* _Data lines_
----------

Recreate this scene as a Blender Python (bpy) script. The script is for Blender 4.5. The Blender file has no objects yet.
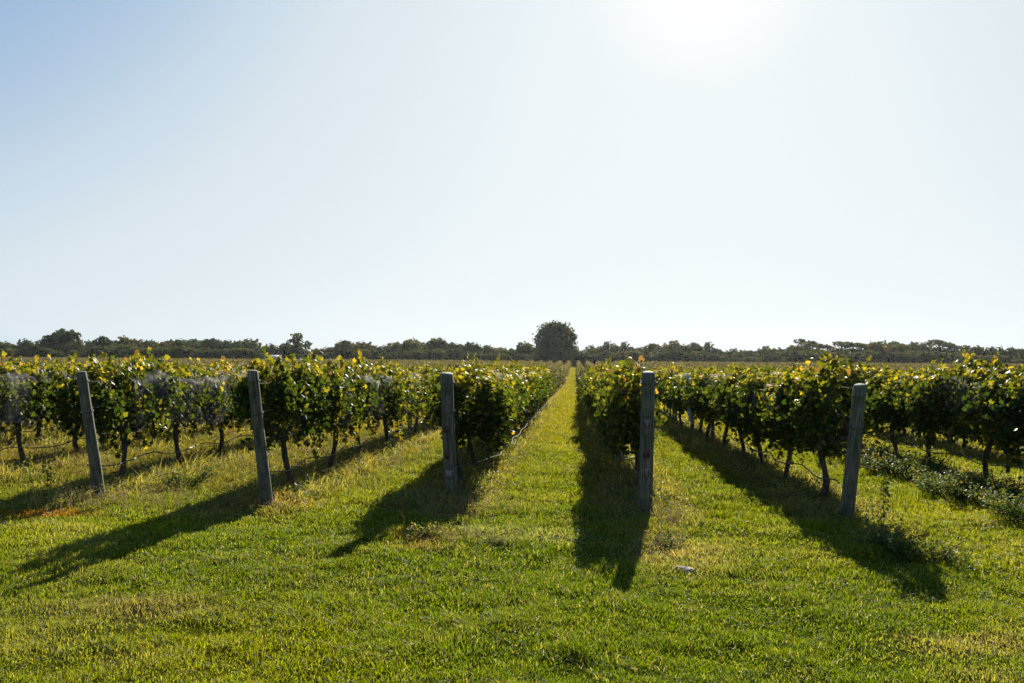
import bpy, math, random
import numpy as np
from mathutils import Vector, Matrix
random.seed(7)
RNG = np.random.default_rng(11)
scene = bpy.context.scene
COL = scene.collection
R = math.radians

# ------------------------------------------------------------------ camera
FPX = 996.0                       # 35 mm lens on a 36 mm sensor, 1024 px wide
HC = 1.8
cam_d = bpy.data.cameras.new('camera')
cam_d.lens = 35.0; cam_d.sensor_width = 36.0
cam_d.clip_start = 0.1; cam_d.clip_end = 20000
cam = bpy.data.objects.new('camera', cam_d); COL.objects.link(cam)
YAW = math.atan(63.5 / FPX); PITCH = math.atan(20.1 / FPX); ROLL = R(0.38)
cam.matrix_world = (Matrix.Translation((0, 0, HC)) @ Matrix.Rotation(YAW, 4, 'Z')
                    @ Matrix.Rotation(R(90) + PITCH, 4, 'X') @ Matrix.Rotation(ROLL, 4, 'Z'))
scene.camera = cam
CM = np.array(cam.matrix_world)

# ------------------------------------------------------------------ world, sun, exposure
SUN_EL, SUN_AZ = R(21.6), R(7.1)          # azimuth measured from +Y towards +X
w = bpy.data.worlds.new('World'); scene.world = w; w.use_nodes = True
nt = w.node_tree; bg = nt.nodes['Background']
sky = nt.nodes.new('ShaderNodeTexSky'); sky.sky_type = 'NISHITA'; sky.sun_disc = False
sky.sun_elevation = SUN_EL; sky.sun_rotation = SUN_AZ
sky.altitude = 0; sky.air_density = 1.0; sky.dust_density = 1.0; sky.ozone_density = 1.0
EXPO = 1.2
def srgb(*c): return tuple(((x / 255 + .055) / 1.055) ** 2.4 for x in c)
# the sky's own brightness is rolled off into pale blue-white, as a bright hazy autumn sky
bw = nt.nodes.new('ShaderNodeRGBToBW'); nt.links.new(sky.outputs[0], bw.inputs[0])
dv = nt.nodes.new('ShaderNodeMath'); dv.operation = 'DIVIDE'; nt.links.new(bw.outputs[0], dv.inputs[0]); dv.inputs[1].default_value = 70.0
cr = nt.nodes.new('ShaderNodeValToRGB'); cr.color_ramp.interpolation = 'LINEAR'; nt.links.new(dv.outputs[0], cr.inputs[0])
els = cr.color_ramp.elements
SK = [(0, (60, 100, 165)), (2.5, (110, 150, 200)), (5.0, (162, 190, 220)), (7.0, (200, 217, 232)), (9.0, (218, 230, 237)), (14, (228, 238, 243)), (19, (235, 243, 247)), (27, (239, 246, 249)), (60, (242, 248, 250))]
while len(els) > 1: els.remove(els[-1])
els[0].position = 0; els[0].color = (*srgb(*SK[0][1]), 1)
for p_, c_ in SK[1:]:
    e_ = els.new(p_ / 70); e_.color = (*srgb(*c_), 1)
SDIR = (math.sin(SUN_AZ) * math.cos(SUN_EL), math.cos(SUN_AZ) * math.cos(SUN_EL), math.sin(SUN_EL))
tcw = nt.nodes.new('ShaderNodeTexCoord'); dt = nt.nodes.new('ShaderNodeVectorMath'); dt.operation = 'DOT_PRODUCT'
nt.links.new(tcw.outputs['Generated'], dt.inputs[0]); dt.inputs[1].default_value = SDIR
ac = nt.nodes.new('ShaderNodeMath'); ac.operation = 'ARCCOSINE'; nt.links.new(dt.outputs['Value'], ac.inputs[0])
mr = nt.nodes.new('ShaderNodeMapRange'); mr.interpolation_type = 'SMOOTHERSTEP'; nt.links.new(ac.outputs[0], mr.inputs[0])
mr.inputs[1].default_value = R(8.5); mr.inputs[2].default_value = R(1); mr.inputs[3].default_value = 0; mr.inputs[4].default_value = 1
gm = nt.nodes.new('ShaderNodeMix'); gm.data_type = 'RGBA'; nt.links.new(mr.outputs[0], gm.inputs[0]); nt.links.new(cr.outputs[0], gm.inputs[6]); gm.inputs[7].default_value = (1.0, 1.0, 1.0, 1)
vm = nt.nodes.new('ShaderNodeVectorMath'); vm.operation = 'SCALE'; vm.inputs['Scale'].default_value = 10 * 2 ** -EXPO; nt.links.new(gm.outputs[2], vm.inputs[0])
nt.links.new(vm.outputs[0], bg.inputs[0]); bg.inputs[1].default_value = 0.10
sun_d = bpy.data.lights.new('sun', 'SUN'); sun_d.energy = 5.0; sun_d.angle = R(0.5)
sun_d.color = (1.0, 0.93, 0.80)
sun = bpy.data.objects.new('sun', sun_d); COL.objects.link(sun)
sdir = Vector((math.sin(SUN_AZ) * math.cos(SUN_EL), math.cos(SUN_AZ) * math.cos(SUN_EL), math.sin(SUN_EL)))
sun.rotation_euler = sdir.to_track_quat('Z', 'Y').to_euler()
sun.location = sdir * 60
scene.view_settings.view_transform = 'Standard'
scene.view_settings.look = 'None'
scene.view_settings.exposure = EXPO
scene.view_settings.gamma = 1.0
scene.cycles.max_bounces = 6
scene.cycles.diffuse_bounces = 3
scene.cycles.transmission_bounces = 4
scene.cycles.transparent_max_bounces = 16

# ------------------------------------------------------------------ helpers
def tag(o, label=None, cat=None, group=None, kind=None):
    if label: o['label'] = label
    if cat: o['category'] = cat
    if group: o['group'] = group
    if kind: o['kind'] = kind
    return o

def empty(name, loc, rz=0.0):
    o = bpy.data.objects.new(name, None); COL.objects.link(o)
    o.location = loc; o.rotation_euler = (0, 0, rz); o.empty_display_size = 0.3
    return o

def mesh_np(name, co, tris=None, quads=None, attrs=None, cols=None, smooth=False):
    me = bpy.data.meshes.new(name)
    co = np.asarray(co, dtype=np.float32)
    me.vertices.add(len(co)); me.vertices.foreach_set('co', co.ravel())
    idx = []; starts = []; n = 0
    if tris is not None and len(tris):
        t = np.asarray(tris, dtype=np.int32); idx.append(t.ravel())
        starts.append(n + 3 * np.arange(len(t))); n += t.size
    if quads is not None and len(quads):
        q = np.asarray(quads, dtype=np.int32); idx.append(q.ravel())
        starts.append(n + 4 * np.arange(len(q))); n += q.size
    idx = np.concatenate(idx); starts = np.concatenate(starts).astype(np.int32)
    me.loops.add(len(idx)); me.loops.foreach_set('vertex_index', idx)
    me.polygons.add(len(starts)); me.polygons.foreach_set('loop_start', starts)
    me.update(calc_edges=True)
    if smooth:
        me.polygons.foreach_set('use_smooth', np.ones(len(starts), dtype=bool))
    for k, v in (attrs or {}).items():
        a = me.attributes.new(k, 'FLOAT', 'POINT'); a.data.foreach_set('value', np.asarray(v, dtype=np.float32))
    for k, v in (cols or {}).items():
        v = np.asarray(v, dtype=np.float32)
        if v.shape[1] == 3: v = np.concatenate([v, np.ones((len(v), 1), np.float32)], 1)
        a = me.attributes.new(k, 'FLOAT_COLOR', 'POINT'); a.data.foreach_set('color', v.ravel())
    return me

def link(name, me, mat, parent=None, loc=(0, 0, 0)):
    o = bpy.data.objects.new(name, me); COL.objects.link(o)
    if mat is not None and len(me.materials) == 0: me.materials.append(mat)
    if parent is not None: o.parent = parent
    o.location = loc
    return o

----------

* _Your task_
Your task is to repeat the data above exactly while excluding the pictures.

* _Answer to the task_
Recreate this scene as a Blender Python (bpy) script. The script is for Blender 4.5. The Blender file has no objects yet.
import bpy, math, random
import numpy as np
from mathutils import Vector, Matrix
random.seed(7)
RNG = np.random.default_rng(11)
scene = bpy.context.scene
COL = scene.collection
R = math.radians

# ------------------------------------------------------------------ camera
FPX = 996.0                       # 35 mm lens on a 36 mm sensor, 1024 px wide
HC = 1.8
cam_d = bpy.data.cameras.new('camera')
cam_d.lens = 35.0; cam_d.sensor_width = 36.0
cam_d.clip_start = 0.1; cam_d.clip_end = 20000
cam = bpy.data.objects.new('camera', cam_d); COL.objects.link(cam)
YAW = math.atan(63.5 / FPX); PITCH = math.atan(20.1 / FPX); ROLL = R(0.38)
cam.matrix_world = (Matrix.Translation((0, 0, HC)) @ Matrix.Rotation(YAW, 4, 'Z')
                    @ Matrix.Rotation(R(90) + PITCH, 4, 'X') @ Matrix.Rotation(ROLL, 4, 'Z'))
scene.camera = cam
CM = np.array(cam.matrix_world)

# ------------------------------------------------------------------ world, sun, exposure
SUN_EL, SUN_AZ = R(21.6), R(7.1)          # azimuth measured from +Y towards +X
w = bpy.data.worlds.new('World'); scene.world = w; w.use_nodes = True
nt = w.node_tree; bg = nt.nodes['Background']
sky = nt.nodes.new('ShaderNodeTexSky'); sky.sky_type = 'NISHITA'; sky.sun_disc = False
sky.sun_elevation = SUN_EL; sky.sun_rotation = SUN_AZ
sky.altitude = 0; sky.air_density = 1.0; sky.dust_density = 1.0; sky.ozone_density = 1.0
EXPO = 1.2
def srgb(*c): return tuple(((x / 255 + .055) / 1.055) ** 2.4 for x in c)
# the sky's own brightness is rolled off into pale blue-white, as a bright hazy autumn sky
bw = nt.nodes.new('ShaderNodeRGBToBW'); nt.links.new(sky.outputs[0], bw.inputs[0])
dv = nt.nodes.new('ShaderNodeMath'); dv.operation = 'DIVIDE'; nt.links.new(bw.outputs[0], dv.inputs[0]); dv.inputs[1].default_value = 70.0
cr = nt.nodes.new('ShaderNodeValToRGB'); cr.color_ramp.interpolation = 'LINEAR'; nt.links.new(dv.outputs[0], cr.inputs[0])
els = cr.color_ramp.elements
SK = [(0, (60, 100, 165)), (2.5, (110, 150, 200)), (5.0, (162, 190, 220)), (7.0, (200, 217, 232)), (9.0, (218, 230, 237)), (14, (228, 238, 243)), (19, (235, 243, 247)), (27, (239, 246, 249)), (60, (242, 248, 250))]
while len(els) > 1: els.remove(els[-1])
els[0].position = 0; els[0].color = (*srgb(*SK[0][1]), 1)
for p_, c_ in SK[1:]:
    e_ = els.new(p_ / 70); e_.color = (*srgb(*c_), 1)
SDIR = (math.sin(SUN_AZ) * math.cos(SUN_EL), math.cos(SUN_AZ) * math.cos(SUN_EL), math.sin(SUN_EL))
tcw = nt.nodes.new('ShaderNodeTexCoord'); dt = nt.nodes.new('ShaderNodeVectorMath'); dt.operation = 'DOT_PRODUCT'
nt.links.new(tcw.outputs['Generated'], dt.inputs[0]); dt.inputs[1].default_value = SDIR
ac = nt.nodes.new('ShaderNodeMath'); ac.operation = 'ARCCOSINE'; nt.links.new(dt.outputs['Value'], ac.inputs[0])
mr = nt.nodes.new('ShaderNodeMapRange'); mr.interpolation_type = 'SMOOTHERSTEP'; nt.links.new(ac.outputs[0], mr.inputs[0])
mr.inputs[1].default_value = R(8.5); mr.inputs[2].default_value = R(1); mr.inputs[3].default_value = 0; mr.inputs[4].default_value = 1
gm = nt.nodes.new('ShaderNodeMix'); gm.data_type = 'RGBA'; nt.links.new(mr.outputs[0], gm.inputs[0]); nt.links.new(cr.outputs[0], gm.inputs[6]); gm.inputs[7].default_value = (1.0, 1.0, 1.0, 1)
vm = nt.nodes.new('ShaderNodeVectorMath'); vm.operation = 'SCALE'; vm.inputs['Scale'].default_value = 10 * 2 ** -EXPO; nt.links.new(gm.outputs[2], vm.inputs[0])
nt.links.new(vm.outputs[0], bg.inputs[0]); bg.inputs[1].default_value = 0.10
sun_d = bpy.data.lights.new('sun', 'SUN'); sun_d.energy = 5.0; sun_d.angle = R(0.5)
sun_d.color = (1.0, 0.93, 0.80)
sun = bpy.data.objects.new('sun', sun_d); COL.objects.link(sun)
sdir = Vector((math.sin(SUN_AZ) * math.cos(SUN_EL), math.cos(SUN_AZ) * math.cos(SUN_EL), math.sin(SUN_EL)))
sun.rotation_euler = sdir.to_track_quat('Z', 'Y').to_euler()
sun.location = sdir * 60
scene.view_settings.view_transform = 'Standard'
scene.view_settings.look = 'None'
scene.view_settings.exposure = EXPO
scene.view_settings.gamma = 1.0
scene.cycles.max_bounces = 6
scene.cycles.diffuse_bounces = 3
scene.cycles.transmission_bounces = 4
scene.cycles.transparent_max_bounces = 16

# ------------------------------------------------------------------ helpers
def tag(o, label=None, cat=None, group=None, kind=None):
    if label: o['label'] = label
    if cat: o['category'] = cat
    if group: o['group'] = group
    if kind: o['kind'] = kind
    return o

def empty(name, loc, rz=0.0):
    o = bpy.data.objects.new(name, None); COL.objects.link(o)
    o.location = loc; o.rotation_euler = (0, 0, rz); o.empty_display_size = 0.3
    return o

def mesh_np(name, co, tris=None, quads=None, attrs=None, cols=None, smooth=False):
    me = bpy.data.meshes.new(name)
    co = np.asarray(co, dtype=np.float32)
    me.vertices.add(len(co)); me.vertices.foreach_set('co', co.ravel())
    idx = []; starts = []; n = 0
    if tris is not None and len(tris):
        t = np.asarray(tris, dtype=np.int32); idx.append(t.ravel())
        starts.append(n + 3 * np.arange(len(t))); n += t.size
    if quads is not None and len(quads):
        q = np.asarray(quads, dtype=np.int32); idx.append(q.ravel())
        starts.append(n + 4 * np.arange(len(q))); n += q.size
    idx = np.concatenate(idx); starts = np.concatenate(starts).astype(np.int32)
    me.loops.add(len(idx)); me.loops.foreach_set('vertex_index', idx)
    me.polygons.add(len(starts)); me.polygons.foreach_set('loop_start', starts)
    me.update(calc_edges=True)
    if smooth:
        me.polygons.foreach_set('use_smooth', np.ones(len(starts), dtype=bool))
    for k, v in (attrs or {}).items():
        a = me.attributes.new(k, 'FLOAT', 'POINT'); a.data.foreach_set('value', np.asarray(v, dtype=np.float32))
    for k, v in (cols or {}).items():
        v = np.asarray(v, dtype=np.float32)
        if v.shape[1] == 3: v = np.concatenate([v, np.ones((len(v), 1), np.float32)], 1)
        a = me.attributes.new(k, 'FLOAT_COLOR', 'POINT'); a.data.foreach_set('color', v.ravel())
    return me

def link(name, me, mat, parent=None, loc=(0, 0, 0)):
    o = bpy.data.objects.new(name, me); COL.objects.link(o)
    if mat is not None and len(me.materials) == 0: me.materials.append(mat)
    if parent is not None: o.parent = parent
    o.location = loc
    return o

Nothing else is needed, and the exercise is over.